ROANOKE TIMES

                         Roanoke Times
                 Copyright (c) 1995, Landmark Communications, Inc.

DATE: THURSDAY, March 17, 1994                   TAG: 9403170099
SECTION: VIRGINIA                    PAGE: C-4   EDITION: STATE 
SOURCE: 
DATELINE: RICHMOND                                LENGTH: Medium


BOARD ASKED TO RECONSIDER U.S. 58 ROUTE

The Commonwealth Transportation Board member representing far Southwest Virginia wants the board to reconsider the route it picked for a rebuilt U.S. 58.

The board had put 58 on a new alignment along I-81 from Abingdon to Marion and from Marion south through the Mount Rogers National Recreation Area to Volney in Grayson County.

Joseph Rhea Jr. of Damascus said he wants the board to consider putting U.S. 58 back on a path that would more closely follow the current route for the road, which leads from Abingdon to Damascus in southern Washington County and then roughly parallels the Virginia-North Carolina line to Volney.

At Highway Commissioner Ray Pethtel's suggestion, Rhea said he would bring a formal resolution asking for the change to a future board meeting.

The transportation board adopted a corridor for the new routing of U.S. 58 at its May 1992 board meeting. The Virginia General Assembly passed special legislation in 1989 to pay for four-laning and other improvements to the road, which stretches from Cumberland Gap to Hampton Roads.

In 1993, the board authorized a consultant to take another look at improving the original Damascus-to-Volney route, primarily with the thought that it might be improved anyway with regular highway funds in coming years. Current plans also call for improving the road from Abingdon to Damascus.

Rhea said he was named to the board because of his efforts to see U.S. 58 improved. The road means a lot to people in his area, he said.

"We just thought it was the Lord talking to us alone," when the legislature passed U.S. 58 funding legislation, he said.

People in Washington and Grayson counties were disappointed when a consultant recommended the I-81 route for 58, he said. That was not what the General Assembly voted for, he said.

Still, Rhea voted with the board when it unanimously decided in 1992 to route the road on I-81. For the benefit of nine new members named to the board by Gov. George Allen, he explained that he had tried to get the previous board to reconsider the issue but didn't have the votes.

"Never in our wildest dreams did we think it would be moved out of Damascus," he said.

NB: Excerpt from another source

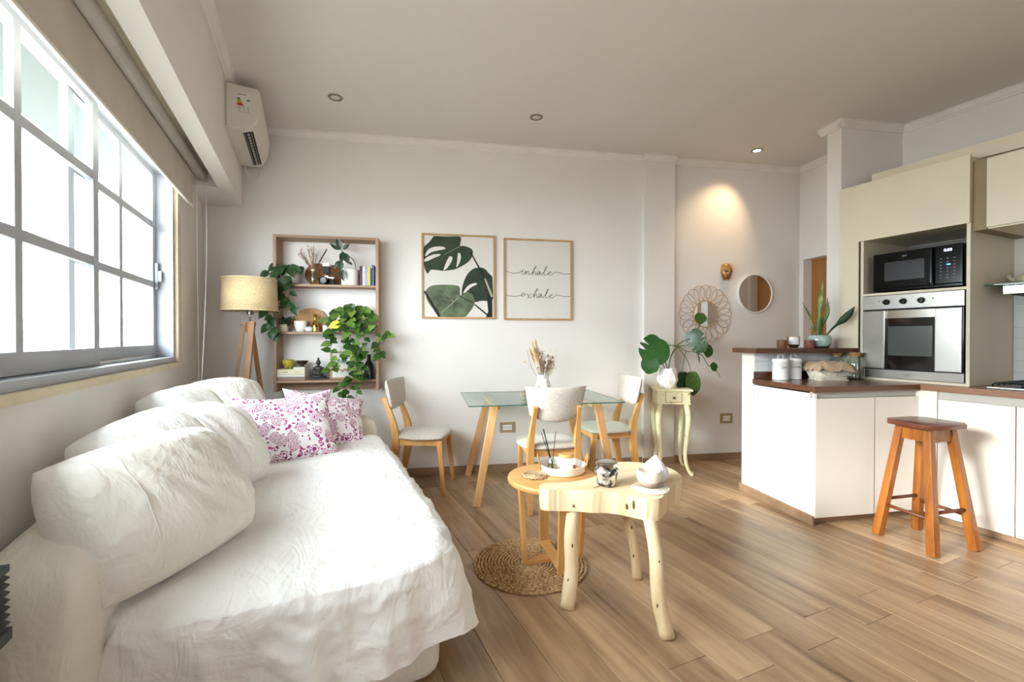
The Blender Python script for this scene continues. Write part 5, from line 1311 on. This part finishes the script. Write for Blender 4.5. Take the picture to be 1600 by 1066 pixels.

The new route brings the road through the national recreation area, "the most beautiful and pristine land in this nation," he said. "We just don't want it torn up."

Rhea said the route that was picked for the road cost former Del. G.C. Jennings, D-Marion, his seat in the legislature. Jennings' successor, Del. Barnes Lee Kidd, R-Tazewell, who was at the Wednesday board meeting, agreed that the highway issue was what cost Jennings the election.

Rhea suggested that the board change the route to a new one that came out of the study authorized in 1993. This route - for a two-lane road with passing lanes on hills - would parallel the existing road slightly to the south.

Chris Lloyd of the consulting firm McGuire Associates of Virginia Beach, said building the road along the Damascus-to-Volney route would cost $178.3 million and involve moving enough dirt to fill the Richmond Coliseum 85 times.

Transportation Department officials said the cost of building U.S. 58 from I-81 to Volney is roughly $60 million.

Pethtel said if the board decides to take another look at the route, it will require another study and more public hearings, which would take 12 months before a vote on the proposal.

Ralph Blevins of Whitetop, chairman of the Grayson County Planning Commission, said his county wants to keep the U.S. 58 designation on the road, because as a primary highway, it gets priority for repairs and snow removal.